Onetime candidate Newt Gingrich's descent into labeling Obama the "food stamp president" was the most obvious deployment of the race card, at least until recently. The Republican claim that Obama is undermining work requirements tied to welfare reform is the newest blend of distortion and the politics of racial resentment.
As former President Bill Clinton explained in his keynote address at the Democratic National Convention, the Obama administration was responding to requests for waivers of requirements from Republican governors and did so in such a way that, to quote Clinton, "the requirement was for more work, not less." As Clinton put it: "The claim that President Obama weakened welfare reform's work requirement is just not true."
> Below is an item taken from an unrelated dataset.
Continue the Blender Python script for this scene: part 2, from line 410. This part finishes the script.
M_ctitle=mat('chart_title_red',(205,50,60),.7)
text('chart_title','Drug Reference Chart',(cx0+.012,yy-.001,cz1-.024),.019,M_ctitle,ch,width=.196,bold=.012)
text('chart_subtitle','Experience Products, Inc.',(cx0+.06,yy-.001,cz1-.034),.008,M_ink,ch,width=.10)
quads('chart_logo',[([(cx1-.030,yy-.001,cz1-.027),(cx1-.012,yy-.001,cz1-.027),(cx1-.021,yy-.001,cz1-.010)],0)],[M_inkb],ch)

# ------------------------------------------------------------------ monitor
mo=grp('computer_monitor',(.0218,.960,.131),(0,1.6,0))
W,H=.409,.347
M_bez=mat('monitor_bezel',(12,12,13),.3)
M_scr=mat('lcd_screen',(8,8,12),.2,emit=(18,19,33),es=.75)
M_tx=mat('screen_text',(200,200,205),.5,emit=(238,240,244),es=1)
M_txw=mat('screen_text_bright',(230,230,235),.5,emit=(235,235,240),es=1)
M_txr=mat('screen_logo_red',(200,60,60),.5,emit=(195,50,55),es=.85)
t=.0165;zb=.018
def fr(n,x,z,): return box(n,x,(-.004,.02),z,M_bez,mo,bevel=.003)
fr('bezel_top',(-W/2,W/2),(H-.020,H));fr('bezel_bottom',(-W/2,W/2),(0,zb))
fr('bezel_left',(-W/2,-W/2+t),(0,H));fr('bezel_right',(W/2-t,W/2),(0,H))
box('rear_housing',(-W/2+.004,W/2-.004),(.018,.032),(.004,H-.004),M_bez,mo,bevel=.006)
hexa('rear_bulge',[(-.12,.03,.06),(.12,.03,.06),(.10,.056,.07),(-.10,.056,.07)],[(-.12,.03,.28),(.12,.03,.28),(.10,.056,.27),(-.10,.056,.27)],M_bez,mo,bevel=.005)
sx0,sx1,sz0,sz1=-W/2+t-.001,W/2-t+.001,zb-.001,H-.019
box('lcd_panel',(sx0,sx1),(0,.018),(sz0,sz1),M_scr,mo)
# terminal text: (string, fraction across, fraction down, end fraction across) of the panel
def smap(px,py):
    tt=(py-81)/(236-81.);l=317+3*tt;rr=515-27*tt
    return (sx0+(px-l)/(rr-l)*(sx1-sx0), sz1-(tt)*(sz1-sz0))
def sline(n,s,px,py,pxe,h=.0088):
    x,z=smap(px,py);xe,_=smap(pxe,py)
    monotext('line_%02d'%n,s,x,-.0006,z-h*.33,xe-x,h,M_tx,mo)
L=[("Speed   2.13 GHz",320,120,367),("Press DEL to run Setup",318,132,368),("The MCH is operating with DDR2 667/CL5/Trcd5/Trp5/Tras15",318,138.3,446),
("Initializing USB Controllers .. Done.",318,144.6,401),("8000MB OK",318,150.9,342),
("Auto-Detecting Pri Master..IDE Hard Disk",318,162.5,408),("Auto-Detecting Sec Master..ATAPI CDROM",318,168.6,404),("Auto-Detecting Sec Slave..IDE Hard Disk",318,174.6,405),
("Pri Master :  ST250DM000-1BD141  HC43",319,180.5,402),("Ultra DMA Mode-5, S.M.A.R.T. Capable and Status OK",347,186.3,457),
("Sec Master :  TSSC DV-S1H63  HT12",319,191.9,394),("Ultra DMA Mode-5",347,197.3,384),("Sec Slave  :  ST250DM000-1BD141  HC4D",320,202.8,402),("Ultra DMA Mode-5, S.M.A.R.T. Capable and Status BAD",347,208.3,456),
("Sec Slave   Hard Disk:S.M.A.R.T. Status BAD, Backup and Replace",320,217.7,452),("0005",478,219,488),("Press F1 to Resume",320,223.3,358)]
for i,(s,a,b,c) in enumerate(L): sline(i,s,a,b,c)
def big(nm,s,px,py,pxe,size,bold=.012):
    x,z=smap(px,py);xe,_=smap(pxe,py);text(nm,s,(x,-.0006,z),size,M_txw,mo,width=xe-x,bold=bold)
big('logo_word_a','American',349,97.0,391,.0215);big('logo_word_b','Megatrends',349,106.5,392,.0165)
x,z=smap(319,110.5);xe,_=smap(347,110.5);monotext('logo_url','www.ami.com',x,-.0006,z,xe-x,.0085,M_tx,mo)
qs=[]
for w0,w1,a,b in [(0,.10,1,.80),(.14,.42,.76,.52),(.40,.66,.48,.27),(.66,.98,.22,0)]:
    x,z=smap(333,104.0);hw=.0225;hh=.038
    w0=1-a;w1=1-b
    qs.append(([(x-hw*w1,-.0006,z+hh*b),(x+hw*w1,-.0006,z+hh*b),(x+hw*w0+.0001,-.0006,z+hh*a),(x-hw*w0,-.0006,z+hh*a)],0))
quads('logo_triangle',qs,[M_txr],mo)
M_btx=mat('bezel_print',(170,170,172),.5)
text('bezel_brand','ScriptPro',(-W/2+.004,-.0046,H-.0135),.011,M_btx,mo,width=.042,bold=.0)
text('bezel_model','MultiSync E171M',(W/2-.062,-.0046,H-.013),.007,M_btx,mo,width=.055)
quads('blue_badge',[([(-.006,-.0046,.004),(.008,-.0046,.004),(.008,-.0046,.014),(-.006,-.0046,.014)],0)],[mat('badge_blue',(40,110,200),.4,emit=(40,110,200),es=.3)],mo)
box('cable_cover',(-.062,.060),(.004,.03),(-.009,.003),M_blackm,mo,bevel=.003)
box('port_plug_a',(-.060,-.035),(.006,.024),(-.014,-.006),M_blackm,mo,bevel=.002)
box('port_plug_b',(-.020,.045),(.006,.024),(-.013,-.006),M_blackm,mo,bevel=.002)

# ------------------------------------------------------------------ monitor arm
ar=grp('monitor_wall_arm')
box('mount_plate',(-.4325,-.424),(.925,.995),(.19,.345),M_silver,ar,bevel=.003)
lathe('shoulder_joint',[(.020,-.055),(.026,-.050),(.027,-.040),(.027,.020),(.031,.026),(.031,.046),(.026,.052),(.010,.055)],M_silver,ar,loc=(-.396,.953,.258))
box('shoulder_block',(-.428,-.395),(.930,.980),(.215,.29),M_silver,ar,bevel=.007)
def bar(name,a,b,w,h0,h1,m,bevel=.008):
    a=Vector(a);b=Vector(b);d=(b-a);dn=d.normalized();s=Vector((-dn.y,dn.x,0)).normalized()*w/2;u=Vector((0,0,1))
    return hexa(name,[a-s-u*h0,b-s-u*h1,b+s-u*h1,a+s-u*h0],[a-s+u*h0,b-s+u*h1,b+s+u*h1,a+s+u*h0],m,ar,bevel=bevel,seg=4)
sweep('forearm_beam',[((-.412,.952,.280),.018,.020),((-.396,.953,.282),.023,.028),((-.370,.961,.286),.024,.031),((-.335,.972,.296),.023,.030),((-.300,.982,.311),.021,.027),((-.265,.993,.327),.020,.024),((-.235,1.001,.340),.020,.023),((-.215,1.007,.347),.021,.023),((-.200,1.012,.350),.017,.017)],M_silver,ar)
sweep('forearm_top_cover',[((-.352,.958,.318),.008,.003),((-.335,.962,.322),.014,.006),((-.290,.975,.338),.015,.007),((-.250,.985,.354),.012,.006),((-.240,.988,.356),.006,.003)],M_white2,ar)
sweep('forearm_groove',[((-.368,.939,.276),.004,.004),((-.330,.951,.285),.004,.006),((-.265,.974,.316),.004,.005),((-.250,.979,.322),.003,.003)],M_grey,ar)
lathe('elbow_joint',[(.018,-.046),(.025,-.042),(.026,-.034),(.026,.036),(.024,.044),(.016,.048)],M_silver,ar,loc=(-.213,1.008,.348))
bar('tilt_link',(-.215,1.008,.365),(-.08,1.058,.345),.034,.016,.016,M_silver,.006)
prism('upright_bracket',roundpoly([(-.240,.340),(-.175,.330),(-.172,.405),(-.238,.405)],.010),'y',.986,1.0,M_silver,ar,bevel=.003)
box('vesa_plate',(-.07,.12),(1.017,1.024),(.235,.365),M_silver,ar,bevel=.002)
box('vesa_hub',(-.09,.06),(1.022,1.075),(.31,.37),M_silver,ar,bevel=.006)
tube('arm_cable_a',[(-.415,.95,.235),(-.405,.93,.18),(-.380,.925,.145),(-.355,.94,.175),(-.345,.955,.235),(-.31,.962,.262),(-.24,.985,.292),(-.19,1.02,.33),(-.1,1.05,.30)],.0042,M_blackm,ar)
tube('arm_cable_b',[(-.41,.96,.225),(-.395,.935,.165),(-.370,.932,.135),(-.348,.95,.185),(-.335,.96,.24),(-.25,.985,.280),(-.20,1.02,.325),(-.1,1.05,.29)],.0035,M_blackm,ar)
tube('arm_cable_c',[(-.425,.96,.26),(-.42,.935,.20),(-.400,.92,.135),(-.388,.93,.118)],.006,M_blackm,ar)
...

Nonetheless, Republicans have decided to double down on this claim. Utah Sen. Orrin Hatch and other congressional Republicans are strategizing to keep the issue alive. They've called for a vote to prevent Obama-administration regulation waivers from going forward.
I don't think the issue here is a principled concern with the purity of Clinton-era welfare reform. The issue is Republicans' attempt to focus on an issue in such a way that it keeps a certain slice of angry white voters in the GOP electoral column by playing on long-standing racial stereotypes, fears and resentments. Raising this phony welfare allegation is just the first salvo in what is likely to be a barrage of Lee Atwater-style skullduggery.
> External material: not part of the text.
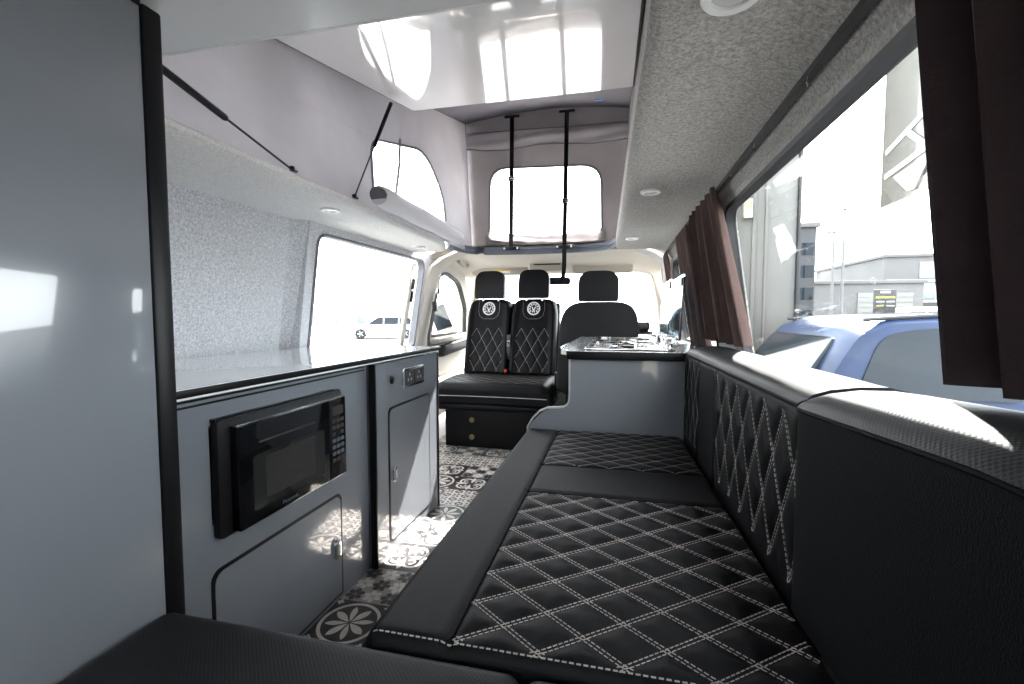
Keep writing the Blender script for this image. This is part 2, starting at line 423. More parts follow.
def tile(mb, c, s, kind):
    z0 = .0; h = s/2; D, G, W = 0, 1, 2; base = {0: D, 1: G, 2: D, 3: G, 4: W}[kind]
    poly(mb, c, [(-h+.0006, -h+.0006), (h-.0006, -h+.0006), (h-.0006, h-.0006), (-h+.0006, h-.0006)], z0, base)
    if kind == 0:
        arc_band(mb, c, h*.84, h*.95, 0, 2*PI, .0004, W, 40)
        for k in range(8): petal(mb, c, k*PI/4+.25, h*.05, h*.76, h*(.125 if k % 2 else .10), .0004, W)
        for sx in (-1, 1):
            for sy in (-1, 1):
                cc = (c[0]+sx*h*.86, c[1]+sy*h*.86)
                for k in range(4): petal(mb, cc, k*PI/2, 0, h*.13, h*.05, .0006, W)
    elif kind == 1:
        for sx in (-1, 0, 1):
            for sy in (-1, 0, 1):
                cc = (c[0]+sx*h*.64, c[1]+sy*h*.64)
                for k in range(6): petal(mb, cc, k*PI/3+.3*(sx+sy), h*.03, h*.34, h*.10, .0004, D if (sx+sy) % 2 == 0 else W)
    elif kind == 2:
        for k in range(4):
            a = k*PI/2+PI/4; cc = (c[0]+h*.48*math.cos(a), c[1]+h*.48*math.sin(a))
            arc_band(mb, cc, h*.30, h*.42, a-2.2, a+2.0, .0004, W, 18); arc_band(mb, cc, h*.10, h*.19, a-1, a+3.4, .0004, W, 14)
            petal(mb, c, k*PI/2, h*.1, h*.9, h*.12, .0005, W)
    elif kind == 3:
        for sx in (-1, 1):
            for sy in (-1, 1):
                cc = (c[0]+sx*h*.5, c[1]+sy*h*.5)
                arc_band(mb, cc, h*.36, h*.46, 0, 2*PI, .0004, D, 24)
                for k in range(4): petal(mb, cc, k*PI/2+PI/4, 0, h*.34, h*.11, .0004, W)
        for k in range(4): petal(mb, c, k*PI/2, 0, h*.5, h*.09, .0005, D)
    else:
        n = 4; q = s/n
        for i in range(n):
            for j in range(n):
                cc = (c[0]-h+q*(i+.5), c[1]-h+q*(j+.5))
                for k in range(4): petal(mb, cc, k*PI/2+(PI/4 if (i+j) % 2 else 0), q*.05, q*.5, q*.12, .0004, D)
                if (i+j) % 2 == 0: arc_band(mb, cc, q*.30, q*.42, 0, 2*PI, .0005, D, 14)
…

None of us should be surprised, although in 2012 this approach is particularly disappointing. The temptation for a candidate like Romney to play the race card is potentially understandable, when so many other tactics are not working. After all, one suspects that there are a declining number of people who still feel like the Manassas, Va., woman who shared her feelings about the Obamas during a National Public Radio broadcast: "I just don't like him. I don't like to look at him. I don't like his wife. She's far from the first lady. It's about time we get a first lady in there that acts like a first lady and looks like a first lady."
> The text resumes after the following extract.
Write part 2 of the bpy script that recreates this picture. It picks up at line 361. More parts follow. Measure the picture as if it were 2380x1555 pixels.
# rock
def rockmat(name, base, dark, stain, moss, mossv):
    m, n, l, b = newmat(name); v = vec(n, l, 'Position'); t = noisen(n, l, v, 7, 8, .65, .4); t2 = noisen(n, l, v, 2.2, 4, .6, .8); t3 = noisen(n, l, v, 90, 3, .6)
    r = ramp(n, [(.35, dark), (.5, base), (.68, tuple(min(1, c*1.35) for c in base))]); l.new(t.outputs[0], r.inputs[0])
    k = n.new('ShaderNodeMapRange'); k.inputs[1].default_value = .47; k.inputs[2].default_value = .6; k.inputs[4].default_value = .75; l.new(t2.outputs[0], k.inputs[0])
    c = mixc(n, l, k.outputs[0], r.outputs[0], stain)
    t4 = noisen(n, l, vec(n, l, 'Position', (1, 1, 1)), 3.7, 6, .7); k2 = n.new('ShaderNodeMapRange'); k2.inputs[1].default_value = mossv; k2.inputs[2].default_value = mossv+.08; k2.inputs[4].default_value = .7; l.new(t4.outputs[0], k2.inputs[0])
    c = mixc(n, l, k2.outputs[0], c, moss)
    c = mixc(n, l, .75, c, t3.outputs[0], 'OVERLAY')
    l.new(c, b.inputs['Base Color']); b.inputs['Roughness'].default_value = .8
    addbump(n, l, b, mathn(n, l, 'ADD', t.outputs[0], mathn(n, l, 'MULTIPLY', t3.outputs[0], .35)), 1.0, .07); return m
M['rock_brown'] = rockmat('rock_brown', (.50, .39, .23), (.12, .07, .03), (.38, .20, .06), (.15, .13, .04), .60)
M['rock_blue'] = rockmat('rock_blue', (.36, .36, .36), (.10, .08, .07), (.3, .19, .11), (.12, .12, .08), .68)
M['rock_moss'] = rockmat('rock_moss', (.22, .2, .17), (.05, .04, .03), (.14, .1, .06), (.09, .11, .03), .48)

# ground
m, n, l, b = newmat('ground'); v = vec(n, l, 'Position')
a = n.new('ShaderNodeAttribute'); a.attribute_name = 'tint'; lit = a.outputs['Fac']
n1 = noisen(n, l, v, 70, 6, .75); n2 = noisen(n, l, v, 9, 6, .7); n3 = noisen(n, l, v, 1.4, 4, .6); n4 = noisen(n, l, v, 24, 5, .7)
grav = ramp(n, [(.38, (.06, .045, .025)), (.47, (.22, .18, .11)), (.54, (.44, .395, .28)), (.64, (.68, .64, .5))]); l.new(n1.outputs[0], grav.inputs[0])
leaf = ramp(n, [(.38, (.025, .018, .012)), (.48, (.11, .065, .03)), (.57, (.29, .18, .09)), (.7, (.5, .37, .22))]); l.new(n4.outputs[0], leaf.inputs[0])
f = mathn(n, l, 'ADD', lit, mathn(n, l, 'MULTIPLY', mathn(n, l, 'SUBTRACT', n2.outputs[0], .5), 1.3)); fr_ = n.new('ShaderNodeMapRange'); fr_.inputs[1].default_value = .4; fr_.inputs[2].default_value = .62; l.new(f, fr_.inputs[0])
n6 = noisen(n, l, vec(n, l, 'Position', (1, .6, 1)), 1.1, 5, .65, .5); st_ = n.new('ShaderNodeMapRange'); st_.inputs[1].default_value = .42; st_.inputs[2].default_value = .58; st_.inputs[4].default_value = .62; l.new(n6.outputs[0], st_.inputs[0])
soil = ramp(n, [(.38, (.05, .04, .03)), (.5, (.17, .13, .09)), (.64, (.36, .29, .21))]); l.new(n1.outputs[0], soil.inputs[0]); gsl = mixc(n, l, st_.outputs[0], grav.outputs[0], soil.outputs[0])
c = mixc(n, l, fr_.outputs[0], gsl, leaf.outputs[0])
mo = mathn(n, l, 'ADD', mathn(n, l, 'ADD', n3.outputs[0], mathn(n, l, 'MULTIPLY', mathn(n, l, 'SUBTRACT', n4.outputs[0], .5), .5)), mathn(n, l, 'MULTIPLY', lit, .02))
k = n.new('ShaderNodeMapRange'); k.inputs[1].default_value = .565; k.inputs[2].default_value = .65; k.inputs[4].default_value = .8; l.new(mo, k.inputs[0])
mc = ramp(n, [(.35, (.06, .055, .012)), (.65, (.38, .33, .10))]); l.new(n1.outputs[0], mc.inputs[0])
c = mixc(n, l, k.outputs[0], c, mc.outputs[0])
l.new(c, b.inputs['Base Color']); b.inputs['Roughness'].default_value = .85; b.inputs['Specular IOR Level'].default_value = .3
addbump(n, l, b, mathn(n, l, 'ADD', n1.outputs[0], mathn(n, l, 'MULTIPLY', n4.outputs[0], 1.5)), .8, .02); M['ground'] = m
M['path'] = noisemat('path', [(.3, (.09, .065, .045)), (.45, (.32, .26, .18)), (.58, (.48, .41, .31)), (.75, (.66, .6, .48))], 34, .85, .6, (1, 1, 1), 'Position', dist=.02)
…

Yes, we do still have people like this in America. In nontrivial numbers, in fact. But I doubt they can muster a winning coalition in American national politics today, and they do not represent the future of America.
As South Carolina Sen. Lindsey Graham said of Republicans' prospects: "The demographics race we're losing badly … We're not generating enough angry white guys to stay in business for the long term." But that doesn't mean we won't see another round of political ads aimed at exploiting remaining negative racial attitudes and resentments in the electorate.
So, my friends, put on your political trench coat, keep an eye on factcheck.org's ratings of who is doing the most lying, and get out a DVD of Martin Luther King's "I Have a Dream" speech for inspiration. Before this campaign ends, we're likely to be awash in altogether too much negativity, lies and none-too-subtle race-baiting politics. The truly mean season, I fear, is about to begin.
Lawrence D. Bobo is the W.E.B. Du Bois Professor of the Social Sciences at Harvard University.